Posted by: John on August 28, 2007 at 8:30 PM | PERMALINK
"Tell me what happens when we bail out of Iraq before we accomplish the goals of security and stability?"
We'll most likely have a low-level civil war and a lot of chaos, similar to pre-Taliban Afghanistan, Lebanon, and other various examples of this type. Since that's essentially what we have now, I don't think you have much of a point, particularly since the goals you cite are almost certainly beyond our power to effect.
"While I agree the aftermath of removing that piece of shit Saddam was handled incompetently, removing his sorry ass was still the right thing to do."
Nope, sorry. The cost was too high.
[Mindless partisan drivel deleted.]
"We changed course, even if Dingy Harry Reid refuses to admit it."
Not really. We're doing exactly the same thing that we've been doing all along -- "stand down as they stand up," and "clear and hold" are still the orders of the day.
"Do we give up now just because we royally screwed up at first with a flawed strategy?"
No, we give up now because we lack the capability to do what Bush forced us into Iraq to do.
[Deleted logical fallacy: appeal to emotion]
"Winning this thing by accomplishing our goals of security and political progress (both are slowly happening now)"
No, in fact, they aren't. And that is the problem.
"is the only acceptable outcome. Losing should not be an option on the table."
That is the only option available to us. This war is already lost. We can either accept it now or we can accept it later; the outcome will be the same.
Posted by: PaulB on August 28, 2007 at 8:56 PM | PERMALINK
PaulB says that losing is the only option available to us and the war is already lost.
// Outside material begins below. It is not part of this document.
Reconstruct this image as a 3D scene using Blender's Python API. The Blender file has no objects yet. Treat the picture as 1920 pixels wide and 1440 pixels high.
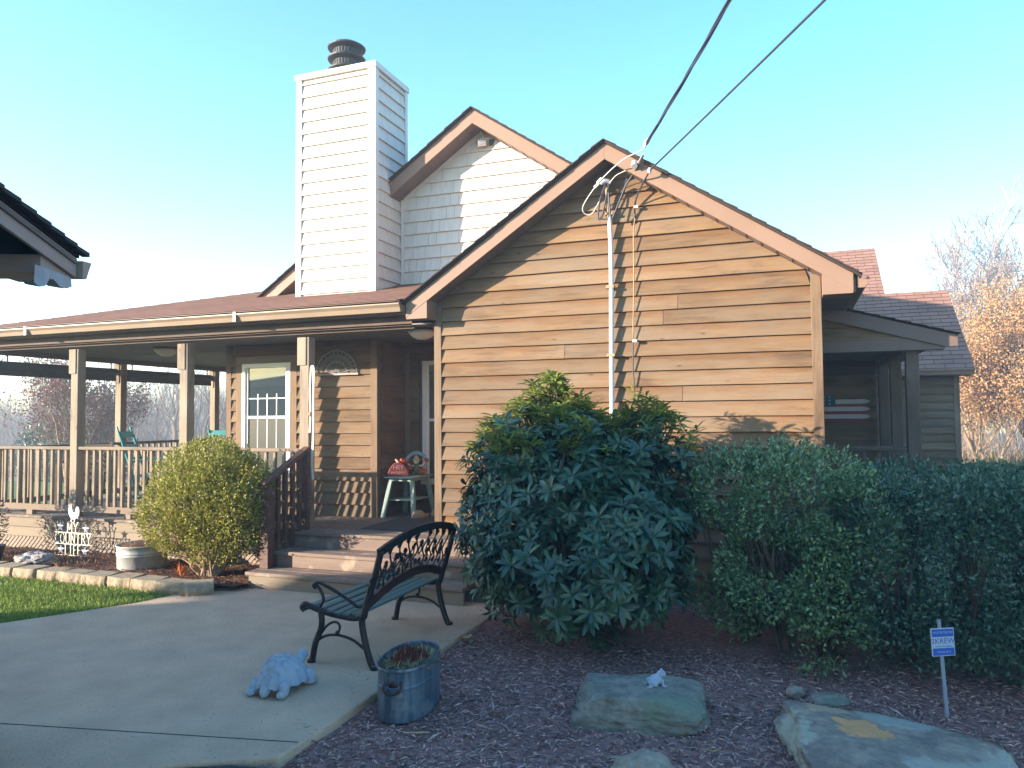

Wow. With that attitude Columbus would never have sailed, the Wright Brothers would never have gone to Kitty Hawk, the Brits would have given up before El-Alamein, and Ike would never have attempted D-Day.
And as far as an appeal to emotion...it's emotionless people like you who allow things like the Holocaust, Rwanda, and Darfur to happen. It's emotionless people who walk by a rape happening and say, "oh, the cost is just too high" to intervene.... Whatever happened to honor and dignity?
The outcome is a low level civil war similar to pre-Taliban Afghanistan? The same Afghanistan that became a terrorist haven and eventually harbored those who planned 9/11? Oh,that's a great option. That's the same attitude that brought us the killing fields in Cambodia. And let's let Mookie al-Sadr and his puppeteers in Iran control even more of the worlds oil supply to be able to buy more weapons to use against us and commit economic blackmail... (Waiting for you bumper sticker No War for Oil reply on this one)
The cost is too high to betray those who fought and died in Iraq. I refuse to agree to let them fight and die for nothing just so pathetic whiners can and hand wringers can say, "See, I was right.", and so a political party can gain more seats in an upcoming election.
People told Washington the war was lost at Valley Forge, but he ignored them. I'm glad he he did.
Posted by: Publius Hamilton on August 29, 2007 at 9:57 AM | PERMALINK
Why do so many posters love talking about things that happened forty, fifty or sixty years ago. It's all totally irrelevant. Can't we make empirical judgements on the evidence we have before us.
John,
One of the main reasons Cheney and the Neocons wanted the preemptive invasion of Iraq so badly was that they were trying to prove to the rest of the Middle Eastern nations that America was not only the most powerful nation in the world militarily, but also to prove that the so-called "Vietnam Syndrome" was dead. We had the military and we would use it. Cheney and Rumsfeld have both been trying to prove they were corrent in how to handle Vietnam four decades ago, and we are in a world of shit because of that history.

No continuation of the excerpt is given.